La economía del mercado y el auge industrial tenían similitud a lo que vivía Europa y Estados Unidos; aunque en el país había confluencia del utilitarismo capitalista y el autoritarismo del socialismo, aderezado con la apariencia dada a la comunidad internacional de ser un país desarrollado y civilizado, como ardid publicitario en la organización de los Juegos Olímpicos del mismo año.
Al interior de todo esto se generaba una revolución social, hecha carne por los idealistas universitarios que se organizaron para generar un pliego petitorio consistente en seis puntos que pudieron ser atendidos, de haberse dado voluntad política. Nadie discutía en esos tiempos a la autoridad.

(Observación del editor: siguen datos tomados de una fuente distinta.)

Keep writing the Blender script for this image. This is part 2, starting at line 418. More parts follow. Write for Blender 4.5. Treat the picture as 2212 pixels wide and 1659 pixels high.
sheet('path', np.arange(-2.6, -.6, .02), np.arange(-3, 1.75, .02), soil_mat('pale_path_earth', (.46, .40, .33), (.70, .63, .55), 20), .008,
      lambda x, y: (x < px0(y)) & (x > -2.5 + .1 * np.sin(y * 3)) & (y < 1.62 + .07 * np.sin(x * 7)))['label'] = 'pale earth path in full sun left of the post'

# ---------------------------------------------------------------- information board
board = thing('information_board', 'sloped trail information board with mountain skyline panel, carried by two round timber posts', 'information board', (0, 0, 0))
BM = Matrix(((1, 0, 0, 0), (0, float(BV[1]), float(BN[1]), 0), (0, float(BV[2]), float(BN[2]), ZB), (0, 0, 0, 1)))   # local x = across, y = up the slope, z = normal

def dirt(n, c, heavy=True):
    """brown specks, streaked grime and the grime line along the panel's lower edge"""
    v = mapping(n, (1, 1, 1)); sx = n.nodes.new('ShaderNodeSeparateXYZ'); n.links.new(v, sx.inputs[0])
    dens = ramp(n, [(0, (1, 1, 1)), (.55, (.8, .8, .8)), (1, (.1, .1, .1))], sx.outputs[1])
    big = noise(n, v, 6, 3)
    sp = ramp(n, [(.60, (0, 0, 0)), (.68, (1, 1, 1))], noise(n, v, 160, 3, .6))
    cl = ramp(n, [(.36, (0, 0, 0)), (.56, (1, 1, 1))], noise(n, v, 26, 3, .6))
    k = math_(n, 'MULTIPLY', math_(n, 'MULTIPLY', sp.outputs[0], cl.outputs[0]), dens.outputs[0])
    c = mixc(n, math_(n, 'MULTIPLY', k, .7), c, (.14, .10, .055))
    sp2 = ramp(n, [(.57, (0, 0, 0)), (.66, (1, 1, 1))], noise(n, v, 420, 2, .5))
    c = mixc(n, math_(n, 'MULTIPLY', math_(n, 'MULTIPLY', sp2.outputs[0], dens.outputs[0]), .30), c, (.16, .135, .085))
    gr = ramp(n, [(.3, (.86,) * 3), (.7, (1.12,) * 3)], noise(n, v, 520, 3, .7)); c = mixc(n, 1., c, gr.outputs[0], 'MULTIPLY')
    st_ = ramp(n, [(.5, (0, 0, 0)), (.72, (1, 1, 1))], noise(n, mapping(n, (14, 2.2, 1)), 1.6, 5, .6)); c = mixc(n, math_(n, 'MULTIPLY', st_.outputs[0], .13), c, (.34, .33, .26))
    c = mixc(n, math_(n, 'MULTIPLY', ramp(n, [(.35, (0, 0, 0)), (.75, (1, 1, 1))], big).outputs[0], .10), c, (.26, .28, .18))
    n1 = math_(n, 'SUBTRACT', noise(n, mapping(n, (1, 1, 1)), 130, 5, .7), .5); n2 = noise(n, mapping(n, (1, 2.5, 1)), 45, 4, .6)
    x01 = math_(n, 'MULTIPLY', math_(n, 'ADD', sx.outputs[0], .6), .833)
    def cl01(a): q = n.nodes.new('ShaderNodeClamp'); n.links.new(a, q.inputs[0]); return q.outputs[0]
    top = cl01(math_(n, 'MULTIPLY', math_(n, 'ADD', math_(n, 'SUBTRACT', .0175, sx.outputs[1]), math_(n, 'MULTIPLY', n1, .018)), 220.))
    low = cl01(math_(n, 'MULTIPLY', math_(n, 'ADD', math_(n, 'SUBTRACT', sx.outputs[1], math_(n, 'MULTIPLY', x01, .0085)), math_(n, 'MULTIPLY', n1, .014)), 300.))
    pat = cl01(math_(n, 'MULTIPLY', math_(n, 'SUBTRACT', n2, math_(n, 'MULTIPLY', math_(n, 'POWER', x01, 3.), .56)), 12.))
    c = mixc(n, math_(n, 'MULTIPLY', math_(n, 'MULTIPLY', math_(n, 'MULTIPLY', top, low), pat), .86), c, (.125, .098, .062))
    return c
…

Hubo el apoyo de muchos maestros, incluido el rector de la UNAM, Javier Barrios Sierra, y siempre mantuvieron un puente de comunicación con los miembros del gabinete, pero nada pudo contra la paranoia presidencial que determinó más importante la opinión internacional que la de sus coterráneos y para garantizar el disfrute de las Olimpiadas, como sede universal de los jóvenes, optó por lo más fácil: matar a sus estudiantes.
Muchos aún miran con estupor cómo la sociedad mexicana de hoy condena el mito creado alrededor de la matanza de Tlatelolco, pero en aquél entonces privó absoluta indiferencia, cuando diez días después de tal carnicería aplaudía con júbilo la inauguración de los juegos Olímpicos. Muchos condenan lo hecho por el gobierno, olvidando su actitud impasible ante lo ocurrido.
La historia fue testigo del respaldo absoluto a Gustavo Díaz Ordaz por parte del Gobierno; personajes como Fidel Velázquez, instrumentando la enorme maquinaria de la Confederación de Trabajadores de México, le organizó más de un acto de respaldo y el Congreso le brindó una larga ovación de pie el 1 de septiembre del año siguiente.
Primero la matanza y luego la ignominia. En esos tiempos los mexicanos teníamos miedo y poca forma de organizarnos para hacer frente a empresas comunes. Hoy, más que miedo priva la indiferencia, tal como en el 68.
Quien olvida la historia, está condenado a repetir los errores y recibir sus perjuicios. Vale la pena recordar la criminal actuación del gobierno y la deleznable permisividad social que, al parecer, no dejamos atrás. ¿O sí?